In this week's Royal Blue column, Everton FC correspondent Joe Thomas looks ahead to a fixture that could be just as defining as the memorable win at Old Trafford
David Moyes during the Premier League match between Manchester United and Everton at Old Trafford in November. Photo by James Gill - Danehouse/Getty Images
David Moyes during the Premier League match between Manchester United and Everton at Old Trafford in November. Photo by James Gill - Danehouse/Getty Images
View Image
It is hard to sum up just how important Everton's win at Manchester United was three months ago.
The Blues have made a habit of winning away from home since David Moyes' return to the dugout - eleven times a sold out away end has stayed beyond the final whistle to celebrate three points. There have been happy road trips since that night at Old Trafford, at Bournemouth, at Nottingham Forest, at Aston Villa, at Fulham.
But the win down the East Lancs hit different for the players, for Moyes, and for those supporters. It was a different-type of victory, one achieved at a ground where the club had struggled for decades and that it came in the face of such astonishing adversity made it even more significant for all involved. It was the catalyst for the belief that Everton's darkest days were behind them.
That win fuelled the surge in belief that followed, it was the catalyst for the idea that a push for Europe might be a possibility now, not in two or three carefully planned out years. The players grew that night and, after the shellshock of the defeat to Newcastle United - a game in which they sorely missed Idrissa Gueye as he began his suspension for his antics under the lights in Manchester - they went and won at Bournemouth and then smashed Forest. Everton conquered demons that had tormented them for years at Villa Park and the Vitality Stadium and both of those wins had their roots in the ceiling-shattering victory against Man United.
That win came at a time when it was needed for the Blues as they approached winter stuttering in form - producing good moments rather than complete performances and lurching between competence and frustration.
On Monday, the same team that inspired them to burst out of that stupour before the festive season will visit Hill Dickinson Stadium with Everton in need of a similar jump start. On the face of it, this remains a very good season. Everton sit eighth in the Premier League table, a refreshing dose of altitude sickness after years of relegation fights.
Even though the club has finished 13th several times, that position of relative safety only came after late bursts of form took the club away from the trouble they had flirted with in each of the past four years.
This season, the club has spent plenty of time on the right side of the mid-table battle and has repeatedly been on the cusp of the top seven. That goal is still feasible - it is just three points away and no-one in the fight for seventh has shown any real sign of seizing the initiative in a battle that will ebb and flow for months to come.
Yet for all this is a welcome respite from years of turgid and, at times, painful struggle, it feels like Everton have missed several glorious opportunities to push on. That frustration was again evident in the collapse at home to Bournemouth last time out. Moyes was livid after the platform laid through a decent hour of work was squandered in 480 seconds of madness.
He was not just angry, I got the sense that he was also gutted.
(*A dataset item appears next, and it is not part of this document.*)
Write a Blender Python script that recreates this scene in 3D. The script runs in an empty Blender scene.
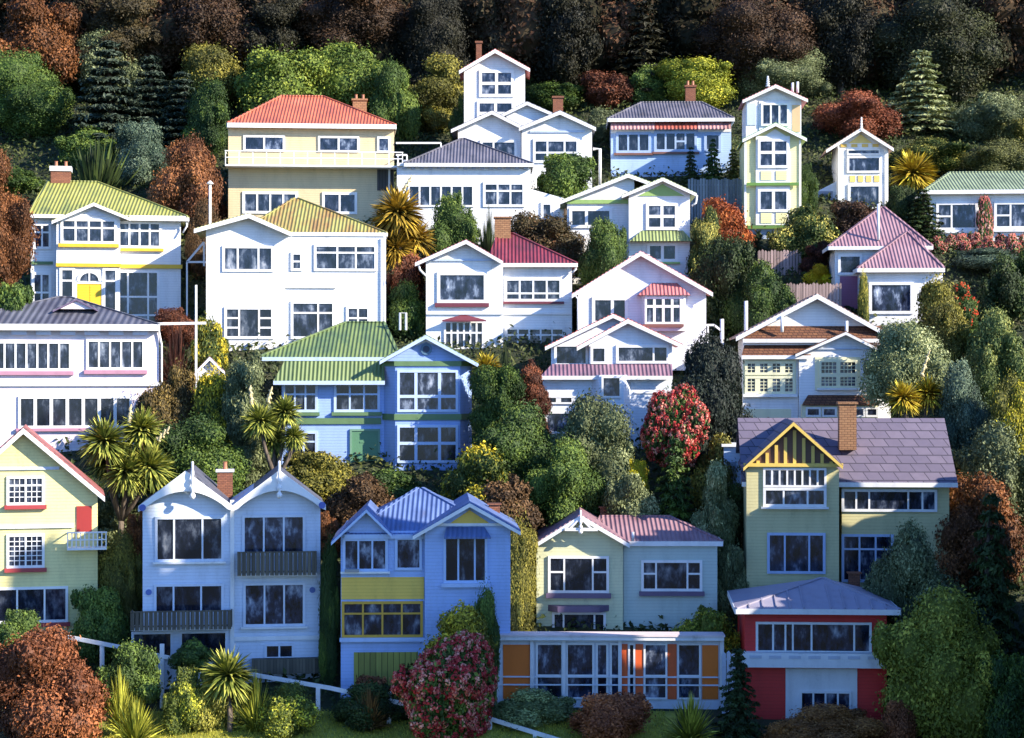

Moyes was aware of the bigger picture of that result - how a win would have left Everton clinging onto the coattails of the top seven rather than being dragged towards the chasing pack. I saw and read and heard a lot of criticism of the Blues boss after that game and I thought most of it was misplaced. Yes, there have been games (Wolves at home jumps to mind) where I think the missed chances to deal with a change of momentum proved costly.
On that cold Tuesday night I thought his starting XI was as positive as could realistically be hoped for knowing his faith in Jake O’Brien over Nathan Patterson at right back. Everton were the better side, had a lead, had hit the post and missed two wonderful opportunities when Rayan equalised at the back post. Moyes did not want to engage with my question on the topic - or any query, really - in the immediate aftermath of that game but it was clear to me he had spotted the issue that led to the equaliser and was trying to address it before it counted, only for the ball to remain in play while he provided instructions to Harrison Armstrong, who was being readied to counter the threat of the teenage Bournemouth winger.
Collapses such as that against the Cherries can prove damaging and I think that result hurt every layer of the club - in a similar way the win at Man Utd strengthened the club in every area.
After a two week break and with a full squad, injured Jack Grealish and suspended Jake O’Brien aside, there has been no shortage of time for those at Finch Farm to come to terms with snatching defeat from the jaws of victory. What they now need is to find another season-defining win, one that can restore belief on and off the pitch, where the psyche of the home crowd has been hurt after a miserable run on the Liverpool waterfront. This is a game that comes with jeopardy - this is a very different Man Utd side to the one Everton overcame with 10 men earlier in the season. But they have frailties and the potential is there for a result that is just as powerful as that November win. This would be the perfect way to kickstart the run towards the end of the season.